Tuesday, October 30, 2007

Mountain Thoughts

Dear readers,

Travel, fatigue, and the excitement of gathering submissions for our first issue of the Dante's Heart journal have kept me away from the blog too long. I'm back. I am reading Bill Buck's retellings of the Sanskrit epics, and had to share a passage - the prose is beautiful, the translation of Hindu mythwork into American English is stunning, an ennobling of our own native tradition and a great credit to the original. If you haven't run across Buck's and Mahabharata and Ramayana yet, this is very worth doing. Also Shirley Triest's illustrations are a wonder.

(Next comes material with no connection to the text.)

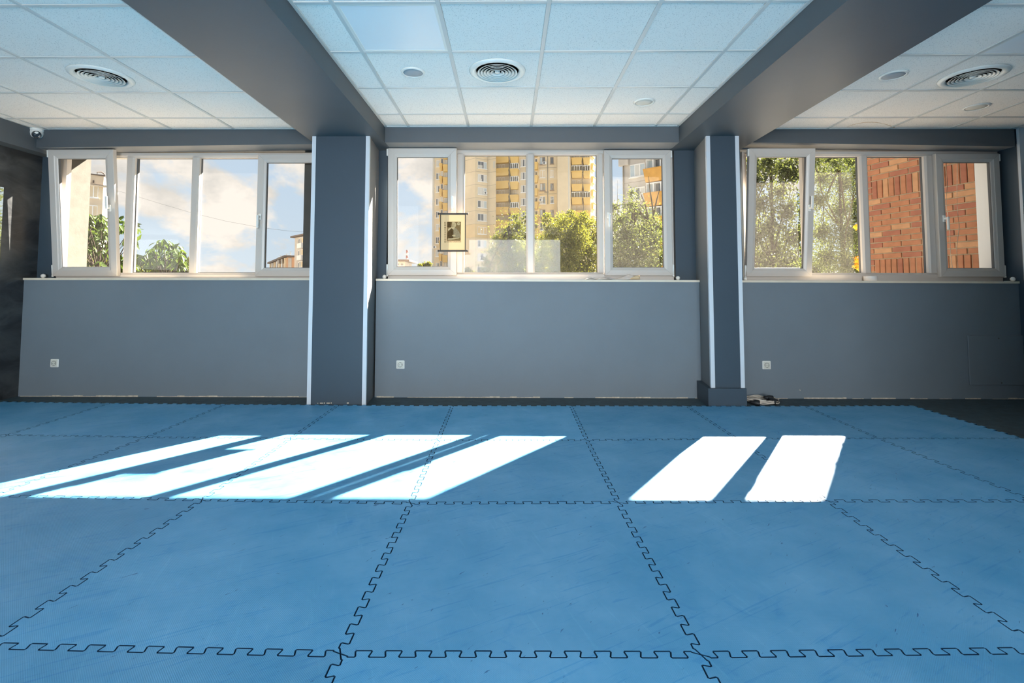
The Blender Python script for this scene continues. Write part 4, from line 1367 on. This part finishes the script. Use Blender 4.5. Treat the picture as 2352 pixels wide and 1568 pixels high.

Once when Sanjaya had gone to get water, Dhritarashtra's holy fire tipped over in the dry leaves and grew to be a forest-fire, and Sanjaya at the river in the evening saw two sunsets through the trees, one to the west, one in the south.

Wild animals burst past then, yet Dhritarashtra and the two Queens could not move. The fire had cut them off on all sides; they met the flames in peace.

And after, Sanjaya rose from the water with the deer and bear and elephants and walked three times round where their camp had been. He poured some ashes into Ganga and went all alone up into the Hills, into the lonely Himalyas watched over by the gods.

Sanjaya's memories fell away like the dead ashes of a burnt-out fire--the bright stars of arrows in the sky, the rending sounds of the great bows, the sparks of shattered swords, the cries in the night, all were no more--and he thought to himself, "Earth my mother, how ungrateful and heartless were all those who rejected your bounty and instead chose to go to death. How could you appear to them as a mansion of sorrow, where no one could remain?"

How can one read this and not catch one's breath?

We are hoping to receive submissions for Dante's Heart that engage with many myth and fairytale traditions. The sanctus mundi that ripples beneath our cultural consciousness is rich and vivid, jungle and desert and dark deep all at once. Like Darwin and St. Francis, I am in love with the diversity of life. We become too used to encountering fairy tales and any accounts of marvels and wonders only within carefully bordered zoos and menageries - within encyclopedias of fairy tales, or children's carefully illustrated editions of Grimm. Even so with myth: we think of an almanac of Greek figures meticulously catalogued and distanced, rather than the vicious and vociferous bursting of myth into our daily lives. With Dante's Heart we will hope to break the zoo open a little bit more and try to catch glimpses of myth and fairy tale thriving in the literary and artistic wild.